*SET TASK*.
Copy nothing but the text: repeat each entry exactly and drop the images.

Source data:
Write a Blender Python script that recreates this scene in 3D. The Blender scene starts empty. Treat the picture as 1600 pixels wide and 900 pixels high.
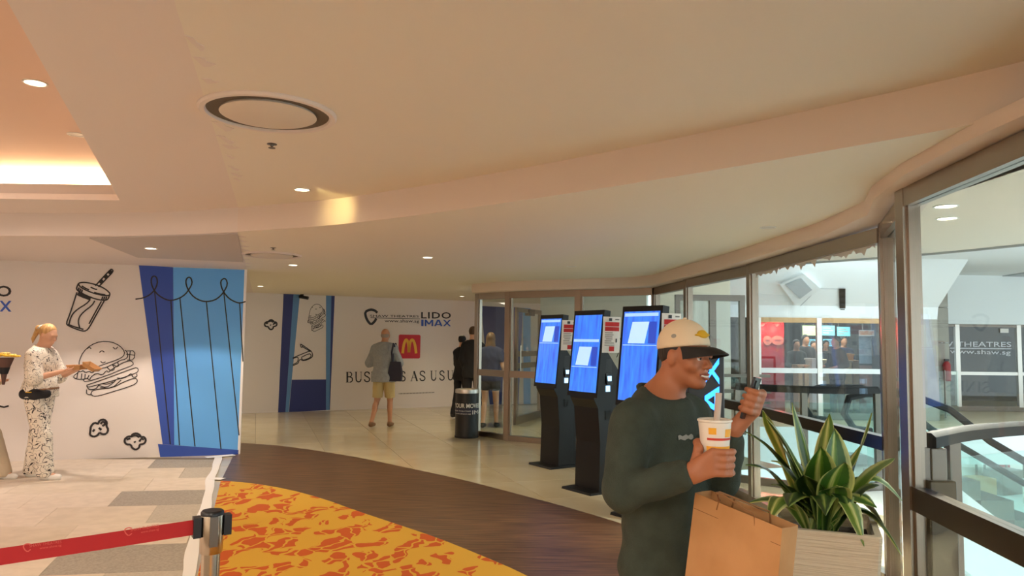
import bpy, bmesh, math, random
import numpy as np
from mathutils import Vector, Matrix, noise as mnoise

random.seed(7)
S = bpy.context.scene
C = S.collection

# ------------------------------------------------------------------ camera
FPX, CAMH, PITCH, ROLL = 1150.0, 1.55, math.atan(81 / 1150.0), 0.012
_cp, _sp, _cr, _sr = math.cos(PITCH), math.sin(PITCH), math.cos(ROLL), math.sin(ROLL)
CF = np.array((0, _cp, _sp)); _U0 = np.array((0, -_sp, _cp)); _R0 = np.array((1.0, 0, 0))
CR = _cr * _R0 + _sr * _U0
CU = -_sr * _R0 + _cr * _U0
CAM = np.array((0.0, 0.0, CAMH))
cam_data = bpy.data.cameras.new('camera'); cam = bpy.data.objects.new('camera', cam_data); C.objects.link(cam)
cam_data.sensor_fit = 'HORIZONTAL'; cam_data.sensor_width = 36.0; cam_data.lens = FPX / 1600 * 36.0
cam_data.clip_start = 0.05; cam_data.clip_end = 200
mw = Matrix.Identity(4)
for i in range(3):
    mw[i][0] = CR[i]; mw[i][1] = CU[i]; mw[i][2] = -CF[i]; mw[i][3] = CAM[i]
cam.matrix_world = mw
S.camera = cam

# ------------------------------------------------------------------ light and exposure
S.view_settings.view_transform = 'Standard'
S.view_settings.look = 'None'
S.view_settings.gamma = 1.0
S.view_settings.use_curve_mapping = False
S.view_settings.exposure = 0.54; S.cycles.use_light_tree = False
S.cycles.max_bounces = 8; S.cycles.diffuse_bounces = 4; S.cycles.glossy_bounces = 3; S.cycles.transparent_max_bounces = 20
S.cycles.caustics_reflective = False; S.cycles.caustics_refractive = False
world = bpy.data.worlds.new('world'); S.world = world; world.use_nodes = True
world.node_tree.nodes['Background'].inputs[0].default_value = (0.86, 0.95, 1.0, 1)
world.node_tree.nodes['Background'].inputs[1].default_value = 1.75

def area(name, loc, size, power, col, rot=(0, 0, 0), size_y=None):
    l = bpy.data.lights.new(name, 'AREA'); l.energy = power; l.color = col; l.size = size
    if size_y:
        l.shape = 'RECTANGLE'; l.size_y = size_y
    o = bpy.data.objects.new(name, l); C.objects.link(o); o.location = loc; o.rotation_euler = rot
    return o

def spot(name, loc, power, col, angle=70, blend=0.5, rot=(0, 0, 0), rad=0.04):
    l = bpy.data.lights.new(name, 'SPOT'); l.energy = power; l.color = col; l.spot_size = math.radians(angle)
    l.spot_blend = blend; l.shadow_soft_size = rad
    o = bpy.data.objects.new(name, l); C.objects.link(o); o.location = loc; o.rotation_euler = rot
    return o

def aim(o, target):
    d = Vector(target) - o.location
    o.rotation_euler = d.to_track_quat('-Z', 'Y').to_euler()

WARM = (1.0, 0.87, 0.73); PINK = (1.0, 0.84, 0.72); YEL = (1.0, 0.82, 0.48); COOL = (0.86, 0.95, 1.0)
# ceiling lighting of the foyer behind the photographer
for x in (-6.0, -3.2, -0.4):
    area('foyer_ceiling_light', (x, -1.6, 2.6), 1.1, 84, WARM)
area('foyer_ceiling_light', (-5.6, 2.2, 2.9), 1.4, 60, PINK)
area('foyer_ceiling_light', (-4.6, 4.7, 2.93), 0.7, 14, PINK)
# the hoarding's own row of lamps in the corridor behind
area('corridor_ceiling_light', (-6.2, 12.2, 2.42), 0.9, 20, WARM)
# lobby and atrium lighting
area('atrium_ceiling_light', (9.0, 10.5, 3.15), 3.5, 120, COOL)
area('atrium_ceiling_light', (6.5, 13.2, 3.15), 2.0, 45, COOL)

# ------------------------------------------------------------------ pixel helpers (a viewing ray and where it meets a surface)
def ray(px, py):
    d = CF * FPX + CR * (px - 800) - CU * (py - 450)
    return d / d[1]
def at_z(px, py, z=0.0):
    d = ray(px, py); t = (z - CAMH) / d[2]
    return CAM + d * t
def at_y(px, py, y):
    return CAM + ray(px, py) * y
def on_plane(px, py, p0, n):
    d = ray(px, py); t = np.dot(np.asarray(p0) - CAM, n) / np.dot(d, n)
    return CAM + d * t

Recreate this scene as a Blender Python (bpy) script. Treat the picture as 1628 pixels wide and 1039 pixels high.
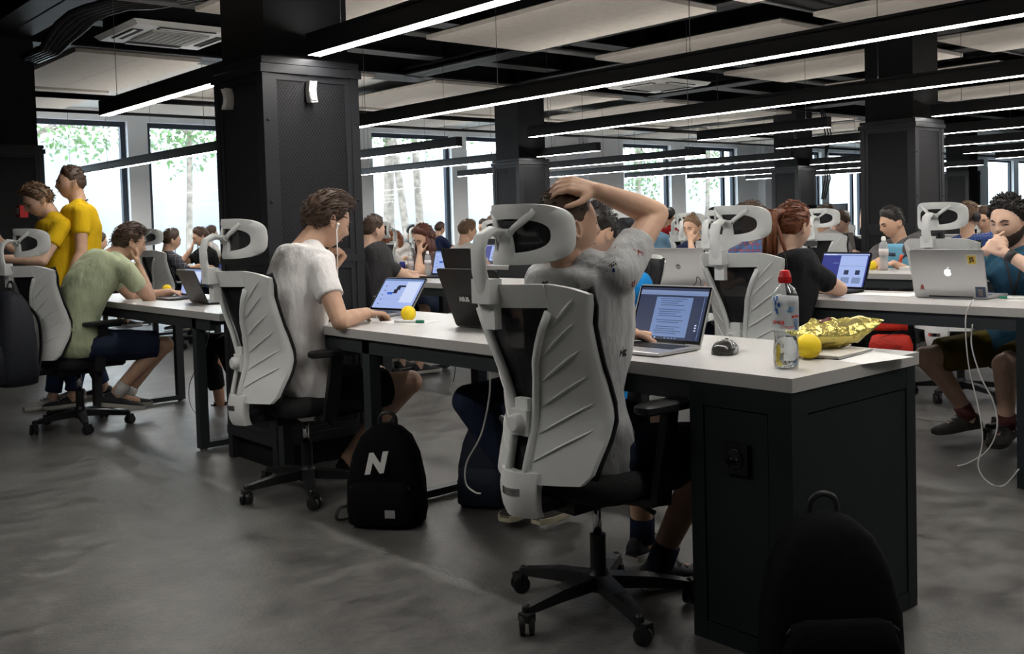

*ANSWER TO THE TASK*.
Write a Blender Python script that recreates this scene in 3D. The Blender scene starts empty. Treat the picture as 1600 pixels wide and 900 pixels high.
import bpy, bmesh, math, random
import numpy as np
from mathutils import Vector, Matrix, noise as mnoise

random.seed(7)
S = bpy.context.scene
C = S.collection

# ------------------------------------------------------------------ camera
FPX, CAMH, PITCH, ROLL = 1150.0, 1.55, math.atan(81 / 1150.0), 0.012
_cp, _sp, _cr, _sr = math.cos(PITCH), math.sin(PITCH), math.cos(ROLL), math.sin(ROLL)
CF = np.array((0, _cp, _sp)); _U0 = np.array((0, -_sp, _cp)); _R0 = np.array((1.0, 0, 0))
CR = _cr * _R0 + _sr * _U0
CU = -_sr * _R0 + _cr * _U0
CAM = np.array((0.0, 0.0, CAMH))
cam_data = bpy.data.cameras.new('camera'); cam = bpy.data.objects.new('camera', cam_data); C.objects.link(cam)
cam_data.sensor_fit = 'HORIZONTAL'; cam_data.sensor_width = 36.0; cam_data.lens = FPX / 1600 * 36.0
cam_data.clip_start = 0.05; cam_data.clip_end = 200
mw = Matrix.Identity(4)
for i in range(3):
    mw[i][0] = CR[i]; mw[i][1] = CU[i]; mw[i][2] = -CF[i]; mw[i][3] = CAM[i]
cam.matrix_world = mw
S.camera = cam

# ------------------------------------------------------------------ light and exposure
S.view_settings.view_transform = 'Standard'
S.view_settings.look = 'None'
S.view_settings.gamma = 1.0
S.view_settings.use_curve_mapping = False
S.view_settings.exposure = 0.54; S.cycles.use_light_tree = False
S.cycles.max_bounces = 8; S.cycles.diffuse_bounces = 4; S.cycles.glossy_bounces = 3; S.cycles.transparent_max_bounces = 20
S.cycles.caustics_reflective = False; S.cycles.caustics_refractive = False
world = bpy.data.worlds.new('world'); S.world = world; world.use_nodes = True
world.node_tree.nodes['Background'].inputs[0].default_value = (0.86, 0.95, 1.0, 1)
world.node_tree.nodes['Background'].inputs[1].default_value = 1.75

def area(name, loc, size, power, col, rot=(0, 0, 0), size_y=None):
    l = bpy.data.lights.new(name, 'AREA'); l.energy = power; l.color = col; l.size = size
    if size_y:
        l.shape = 'RECTANGLE'; l.size_y = size_y
    o = bpy.data.objects.new(name, l); C.objects.link(o); o.location = loc; o.rotation_euler = rot
    return o

def spot(name, loc, power, col, angle=70, blend=0.5, rot=(0, 0, 0), rad=0.04):
    l = bpy.data.lights.new(name, 'SPOT'); l.energy = power; l.color = col; l.spot_size = math.radians(angle)
    l.spot_blend = blend; l.shadow_soft_size = rad
    o = bpy.data.objects.new(name, l); C.objects.link(o); o.location = loc; o.rotation_euler = rot
    return o

def aim(o, target):
    d = Vector(target) - o.location
    o.rotation_euler = d.to_track_quat('-Z', 'Y').to_euler()

WARM = (1.0, 0.87, 0.73); PINK = (1.0, 0.84, 0.72); YEL = (1.0, 0.82, 0.48); COOL = (0.86, 0.95, 1.0)
# ceiling lighting of the foyer behind the photographer
for x in (-6.0, -3.2, -0.4):
    area('foyer_ceiling_light', (x, -1.6, 2.6), 1.1, 84, WARM)
area('foyer_ceiling_light', (-5.6, 2.2, 2.9), 1.4, 60, PINK)
area('foyer_ceiling_light', (-4.6, 4.7, 2.93), 0.7, 14, PINK)
# the hoarding's own row of lamps in the corridor behind
area('corridor_ceiling_light', (-6.2, 12.2, 2.42), 0.9, 20, WARM)
# lobby and atrium lighting
area('atrium_ceiling_light', (9.0, 10.5, 3.15), 3.5, 120, COOL)
area('atrium_ceiling_light', (6.5, 13.2, 3.15), 2.0, 45, COOL)

# ------------------------------------------------------------------ pixel helpers (a viewing ray and where it meets a surface)
def ray(px, py):
    d = CF * FPX + CR * (px - 800) - CU * (py - 450)
    return d / d[1]
def at_z(px, py, z=0.0):
    d = ray(px, py); t = (z - CAMH) / d[2]
    return CAM + d * t
def at_y(px, py, y):
    return CAM + ray(px, py) * y
def on_plane(px, py, p0, n):
    d = ray(px, py); t = np.dot(np.asarray(p0) - CAM, n) / np.dot(d, n)
    return CAM + d * t

Recreate this scene as a Blender Python (bpy) script. Treat the picture as 1628 pixels wide and 1039 pixels high.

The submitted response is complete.